_Source data:_
* BEGIN *

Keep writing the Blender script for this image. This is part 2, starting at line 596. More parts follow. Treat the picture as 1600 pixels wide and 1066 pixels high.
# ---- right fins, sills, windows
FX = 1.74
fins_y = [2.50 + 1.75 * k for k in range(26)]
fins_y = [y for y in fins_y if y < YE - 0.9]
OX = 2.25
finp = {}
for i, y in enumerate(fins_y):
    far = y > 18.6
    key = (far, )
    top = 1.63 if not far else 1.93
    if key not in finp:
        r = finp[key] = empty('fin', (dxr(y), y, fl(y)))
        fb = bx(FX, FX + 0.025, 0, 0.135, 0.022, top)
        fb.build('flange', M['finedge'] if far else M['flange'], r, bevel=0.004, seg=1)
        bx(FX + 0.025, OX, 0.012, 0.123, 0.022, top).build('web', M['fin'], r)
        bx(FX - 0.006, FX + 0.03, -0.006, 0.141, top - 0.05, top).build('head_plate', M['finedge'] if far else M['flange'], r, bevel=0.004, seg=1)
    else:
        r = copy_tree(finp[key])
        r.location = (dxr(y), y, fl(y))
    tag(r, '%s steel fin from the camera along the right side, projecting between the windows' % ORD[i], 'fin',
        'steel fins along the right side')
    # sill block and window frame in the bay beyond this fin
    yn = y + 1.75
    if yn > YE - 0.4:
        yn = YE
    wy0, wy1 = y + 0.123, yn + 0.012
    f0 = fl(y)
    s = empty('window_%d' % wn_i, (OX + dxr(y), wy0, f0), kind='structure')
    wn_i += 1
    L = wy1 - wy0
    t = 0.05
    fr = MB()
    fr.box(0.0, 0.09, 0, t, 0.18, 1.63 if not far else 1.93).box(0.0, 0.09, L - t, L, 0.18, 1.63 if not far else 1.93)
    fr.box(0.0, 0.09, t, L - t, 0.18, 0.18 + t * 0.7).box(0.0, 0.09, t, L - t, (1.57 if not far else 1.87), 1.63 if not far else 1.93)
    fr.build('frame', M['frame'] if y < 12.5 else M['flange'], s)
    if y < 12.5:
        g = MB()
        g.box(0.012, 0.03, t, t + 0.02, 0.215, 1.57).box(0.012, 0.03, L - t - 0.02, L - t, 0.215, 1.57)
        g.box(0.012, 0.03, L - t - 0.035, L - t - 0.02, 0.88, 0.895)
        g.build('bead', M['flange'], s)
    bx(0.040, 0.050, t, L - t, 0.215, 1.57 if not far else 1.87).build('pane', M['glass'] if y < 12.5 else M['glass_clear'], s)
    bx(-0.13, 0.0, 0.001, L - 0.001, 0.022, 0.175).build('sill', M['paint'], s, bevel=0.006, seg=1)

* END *

_Given exercise:_ Would you reproduce the material above in full, exactly as given?

_Solution to this exercise:_
Keep writing the Blender script for this image. This is part 2, starting at line 596. More parts follow. Treat the picture as 1600 pixels wide and 1066 pixels high.
# ---- right fins, sills, windows
FX = 1.74
fins_y = [2.50 + 1.75 * k for k in range(26)]
fins_y = [y for y in fins_y if y < YE - 0.9]
OX = 2.25
finp = {}
for i, y in enumerate(fins_y):
    far = y > 18.6
    key = (far, )
    top = 1.63 if not far else 1.93
    if key not in finp:
        r = finp[key] = empty('fin', (dxr(y), y, fl(y)))
        fb = bx(FX, FX + 0.025, 0, 0.135, 0.022, top)
        fb.build('flange', M['finedge'] if far else M['flange'], r, bevel=0.004, seg=1)
        bx(FX + 0.025, OX, 0.012, 0.123, 0.022, top).build('web', M['fin'], r)
        bx(FX - 0.006, FX + 0.03, -0.006, 0.141, top - 0.05, top).build('head_plate', M['finedge'] if far else M['flange'], r, bevel=0.004, seg=1)
    else:
        r = copy_tree(finp[key])
        r.location = (dxr(y), y, fl(y))
    tag(r, '%s steel fin from the camera along the right side, projecting between the windows' % ORD[i], 'fin',
        'steel fins along the right side')
    # sill block and window frame in the bay beyond this fin
    yn = y + 1.75
    if yn > YE - 0.4:
        yn = YE
    wy0, wy1 = y + 0.123, yn + 0.012
    f0 = fl(y)
    s = empty('window_%d' % wn_i, (OX + dxr(y), wy0, f0), kind='structure')
    wn_i += 1
    L = wy1 - wy0
    t = 0.05
    fr = MB()
    fr.box(0.0, 0.09, 0, t, 0.18, 1.63 if not far else 1.93).box(0.0, 0.09, L - t, L, 0.18, 1.63 if not far else 1.93)
    fr.box(0.0, 0.09, t, L - t, 0.18, 0.18 + t * 0.7).box(0.0, 0.09, t, L - t, (1.57 if not far else 1.87), 1.63 if not far else 1.93)
    fr.build('frame', M['frame'] if y < 12.5 else M['flange'], s)
    if y < 12.5:
        g = MB()
        g.box(0.012, 0.03, t, t + 0.02, 0.215, 1.57).box(0.012, 0.03, L - t - 0.02, L - t, 0.215, 1.57)
        g.box(0.012, 0.03, L - t - 0.035, L - t - 0.02, 0.88, 0.895)
        g.build('bead', M['flange'], s)
    bx(0.040, 0.050, t, L - t, 0.215, 1.57 if not far else 1.87).build('pane', M['glass'] if y < 12.5 else M['glass_clear'], s)
    bx(-0.13, 0.0, 0.001, L - 0.001, 0.022, 0.175).build('sill', M['paint'], s, bevel=0.006, seg=1)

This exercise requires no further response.